Your task is to transcribe, without alteration, the lines from the top of the material below through the line bearing "COL=bpy.context.collection", inclusive.

### INFORMATION SHOWN ###

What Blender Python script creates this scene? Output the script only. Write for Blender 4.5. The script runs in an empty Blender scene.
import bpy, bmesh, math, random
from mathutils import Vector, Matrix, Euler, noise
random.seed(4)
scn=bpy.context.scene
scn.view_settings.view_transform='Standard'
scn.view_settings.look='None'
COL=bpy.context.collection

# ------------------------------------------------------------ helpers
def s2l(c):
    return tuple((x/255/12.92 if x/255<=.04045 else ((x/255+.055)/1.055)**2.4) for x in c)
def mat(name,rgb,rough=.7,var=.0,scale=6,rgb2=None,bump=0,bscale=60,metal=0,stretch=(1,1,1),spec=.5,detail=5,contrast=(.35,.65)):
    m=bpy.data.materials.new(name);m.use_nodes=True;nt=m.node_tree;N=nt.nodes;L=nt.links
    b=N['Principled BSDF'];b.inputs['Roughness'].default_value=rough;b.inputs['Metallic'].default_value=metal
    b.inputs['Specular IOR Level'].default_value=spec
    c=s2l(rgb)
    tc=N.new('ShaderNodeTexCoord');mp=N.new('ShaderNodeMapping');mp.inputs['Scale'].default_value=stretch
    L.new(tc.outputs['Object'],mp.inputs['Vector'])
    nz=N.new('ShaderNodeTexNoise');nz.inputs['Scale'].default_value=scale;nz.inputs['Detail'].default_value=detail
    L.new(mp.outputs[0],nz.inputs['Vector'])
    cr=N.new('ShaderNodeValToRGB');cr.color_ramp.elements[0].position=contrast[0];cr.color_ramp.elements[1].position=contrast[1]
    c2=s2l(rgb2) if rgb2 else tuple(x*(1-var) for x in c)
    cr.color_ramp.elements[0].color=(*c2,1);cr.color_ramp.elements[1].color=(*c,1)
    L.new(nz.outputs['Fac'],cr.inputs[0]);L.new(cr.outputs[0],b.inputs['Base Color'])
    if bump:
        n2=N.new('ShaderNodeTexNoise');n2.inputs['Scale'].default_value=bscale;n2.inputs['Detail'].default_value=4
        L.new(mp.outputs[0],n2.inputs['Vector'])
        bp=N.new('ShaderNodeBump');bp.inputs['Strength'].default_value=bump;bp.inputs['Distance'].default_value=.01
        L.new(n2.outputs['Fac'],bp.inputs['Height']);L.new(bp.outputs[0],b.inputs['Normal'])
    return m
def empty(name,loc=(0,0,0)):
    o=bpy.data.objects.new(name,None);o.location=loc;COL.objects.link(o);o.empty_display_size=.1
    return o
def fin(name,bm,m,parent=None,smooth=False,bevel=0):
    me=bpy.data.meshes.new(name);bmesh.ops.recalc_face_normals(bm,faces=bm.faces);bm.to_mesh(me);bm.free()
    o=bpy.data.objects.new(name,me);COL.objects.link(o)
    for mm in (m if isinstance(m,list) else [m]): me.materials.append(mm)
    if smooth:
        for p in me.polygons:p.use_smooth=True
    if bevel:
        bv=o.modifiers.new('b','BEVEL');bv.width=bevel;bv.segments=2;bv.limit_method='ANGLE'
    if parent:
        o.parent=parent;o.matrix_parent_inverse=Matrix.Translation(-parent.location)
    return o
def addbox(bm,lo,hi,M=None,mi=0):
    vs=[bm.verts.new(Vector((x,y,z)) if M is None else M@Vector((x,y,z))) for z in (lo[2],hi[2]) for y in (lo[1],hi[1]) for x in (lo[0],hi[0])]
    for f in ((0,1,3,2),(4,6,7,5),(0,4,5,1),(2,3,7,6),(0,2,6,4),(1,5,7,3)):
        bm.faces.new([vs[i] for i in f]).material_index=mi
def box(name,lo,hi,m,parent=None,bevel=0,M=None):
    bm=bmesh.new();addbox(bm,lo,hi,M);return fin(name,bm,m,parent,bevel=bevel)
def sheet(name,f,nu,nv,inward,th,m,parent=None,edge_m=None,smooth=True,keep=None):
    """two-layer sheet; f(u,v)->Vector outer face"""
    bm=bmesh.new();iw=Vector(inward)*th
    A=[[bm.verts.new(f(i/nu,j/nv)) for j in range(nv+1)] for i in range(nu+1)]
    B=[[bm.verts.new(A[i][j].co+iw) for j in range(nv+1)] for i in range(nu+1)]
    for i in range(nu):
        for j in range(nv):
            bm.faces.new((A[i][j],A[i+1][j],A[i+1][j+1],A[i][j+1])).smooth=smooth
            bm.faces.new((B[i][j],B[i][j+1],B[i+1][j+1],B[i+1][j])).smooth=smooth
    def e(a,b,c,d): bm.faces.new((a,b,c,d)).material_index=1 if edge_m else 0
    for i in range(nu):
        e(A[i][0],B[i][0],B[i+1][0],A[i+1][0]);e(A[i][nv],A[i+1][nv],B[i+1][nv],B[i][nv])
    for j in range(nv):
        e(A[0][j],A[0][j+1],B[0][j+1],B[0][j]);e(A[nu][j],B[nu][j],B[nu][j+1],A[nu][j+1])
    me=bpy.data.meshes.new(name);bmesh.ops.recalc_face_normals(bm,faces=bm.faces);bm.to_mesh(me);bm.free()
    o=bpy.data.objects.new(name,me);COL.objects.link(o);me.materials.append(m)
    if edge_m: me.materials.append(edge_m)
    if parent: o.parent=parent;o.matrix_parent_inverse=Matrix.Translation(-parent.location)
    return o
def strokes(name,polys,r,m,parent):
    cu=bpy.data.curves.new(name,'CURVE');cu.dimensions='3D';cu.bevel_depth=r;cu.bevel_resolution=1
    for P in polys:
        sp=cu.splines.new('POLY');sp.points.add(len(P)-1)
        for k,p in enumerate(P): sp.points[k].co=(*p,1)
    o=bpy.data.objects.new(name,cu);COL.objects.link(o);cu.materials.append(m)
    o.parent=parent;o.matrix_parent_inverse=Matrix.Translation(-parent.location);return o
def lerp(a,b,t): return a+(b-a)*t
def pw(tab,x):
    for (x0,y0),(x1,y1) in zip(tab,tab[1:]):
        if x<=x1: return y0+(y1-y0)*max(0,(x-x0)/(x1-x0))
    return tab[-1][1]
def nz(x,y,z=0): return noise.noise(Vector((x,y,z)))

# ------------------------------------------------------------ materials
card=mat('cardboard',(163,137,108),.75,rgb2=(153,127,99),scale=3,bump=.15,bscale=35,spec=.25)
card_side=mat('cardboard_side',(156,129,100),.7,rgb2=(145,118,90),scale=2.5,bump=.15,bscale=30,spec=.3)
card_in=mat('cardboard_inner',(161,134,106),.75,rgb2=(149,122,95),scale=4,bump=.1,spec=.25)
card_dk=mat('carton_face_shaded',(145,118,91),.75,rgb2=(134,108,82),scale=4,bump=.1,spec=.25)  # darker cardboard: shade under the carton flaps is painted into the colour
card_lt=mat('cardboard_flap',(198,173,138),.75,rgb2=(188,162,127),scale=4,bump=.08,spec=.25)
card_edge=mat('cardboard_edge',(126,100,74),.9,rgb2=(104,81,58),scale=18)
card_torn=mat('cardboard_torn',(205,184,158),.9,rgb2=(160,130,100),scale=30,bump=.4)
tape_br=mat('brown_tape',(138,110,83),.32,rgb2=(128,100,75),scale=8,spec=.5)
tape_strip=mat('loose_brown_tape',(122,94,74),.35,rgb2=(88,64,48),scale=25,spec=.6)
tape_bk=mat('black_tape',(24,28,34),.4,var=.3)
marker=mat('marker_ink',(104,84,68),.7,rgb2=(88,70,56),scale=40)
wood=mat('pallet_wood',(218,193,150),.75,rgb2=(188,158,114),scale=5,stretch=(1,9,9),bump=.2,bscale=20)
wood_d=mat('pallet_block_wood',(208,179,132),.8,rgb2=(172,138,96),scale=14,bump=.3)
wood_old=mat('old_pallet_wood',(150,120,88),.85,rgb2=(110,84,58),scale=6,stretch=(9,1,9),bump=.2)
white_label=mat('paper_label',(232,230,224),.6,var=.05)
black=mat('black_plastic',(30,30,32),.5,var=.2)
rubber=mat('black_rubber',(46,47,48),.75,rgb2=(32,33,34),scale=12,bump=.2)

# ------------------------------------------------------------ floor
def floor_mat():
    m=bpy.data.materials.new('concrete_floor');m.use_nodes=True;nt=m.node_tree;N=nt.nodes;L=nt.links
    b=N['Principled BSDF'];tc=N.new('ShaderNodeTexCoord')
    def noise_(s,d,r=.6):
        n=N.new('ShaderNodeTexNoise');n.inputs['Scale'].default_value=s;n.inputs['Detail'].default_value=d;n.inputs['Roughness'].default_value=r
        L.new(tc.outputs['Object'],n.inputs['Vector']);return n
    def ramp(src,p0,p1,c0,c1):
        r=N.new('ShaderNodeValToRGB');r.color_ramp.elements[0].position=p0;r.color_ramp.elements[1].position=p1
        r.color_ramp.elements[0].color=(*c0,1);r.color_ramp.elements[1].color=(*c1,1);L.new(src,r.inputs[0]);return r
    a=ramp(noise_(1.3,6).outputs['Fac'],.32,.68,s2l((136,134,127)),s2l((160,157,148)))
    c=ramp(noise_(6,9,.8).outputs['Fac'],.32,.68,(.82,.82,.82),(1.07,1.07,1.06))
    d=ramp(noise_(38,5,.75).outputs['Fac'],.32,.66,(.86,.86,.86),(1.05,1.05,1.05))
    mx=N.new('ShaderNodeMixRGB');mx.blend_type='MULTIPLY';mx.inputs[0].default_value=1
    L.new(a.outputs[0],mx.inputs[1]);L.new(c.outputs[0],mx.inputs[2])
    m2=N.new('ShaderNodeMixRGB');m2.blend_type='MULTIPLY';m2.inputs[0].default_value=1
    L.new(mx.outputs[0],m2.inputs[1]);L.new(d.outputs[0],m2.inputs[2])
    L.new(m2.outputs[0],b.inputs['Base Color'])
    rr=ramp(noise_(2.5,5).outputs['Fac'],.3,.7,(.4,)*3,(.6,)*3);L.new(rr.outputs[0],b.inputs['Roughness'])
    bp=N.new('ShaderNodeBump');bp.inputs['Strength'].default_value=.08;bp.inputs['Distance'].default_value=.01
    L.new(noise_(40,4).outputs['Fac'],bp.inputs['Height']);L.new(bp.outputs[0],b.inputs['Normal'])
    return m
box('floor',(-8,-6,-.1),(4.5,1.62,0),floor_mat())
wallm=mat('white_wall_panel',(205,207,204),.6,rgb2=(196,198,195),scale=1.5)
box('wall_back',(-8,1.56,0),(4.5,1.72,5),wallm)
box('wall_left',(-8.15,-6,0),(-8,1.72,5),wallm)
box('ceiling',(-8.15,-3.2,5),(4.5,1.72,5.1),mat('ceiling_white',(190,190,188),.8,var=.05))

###

§ WRITTEN SOLUTION:
What Blender Python script creates this scene? Output the script only. Write for Blender 4.5. The script runs in an empty Blender scene.
import bpy, bmesh, math, random
from mathutils import Vector, Matrix, Euler, noise
random.seed(4)
scn=bpy.context.scene
scn.view_settings.view_transform='Standard'
scn.view_settings.look='None'
COL=bpy.context.collection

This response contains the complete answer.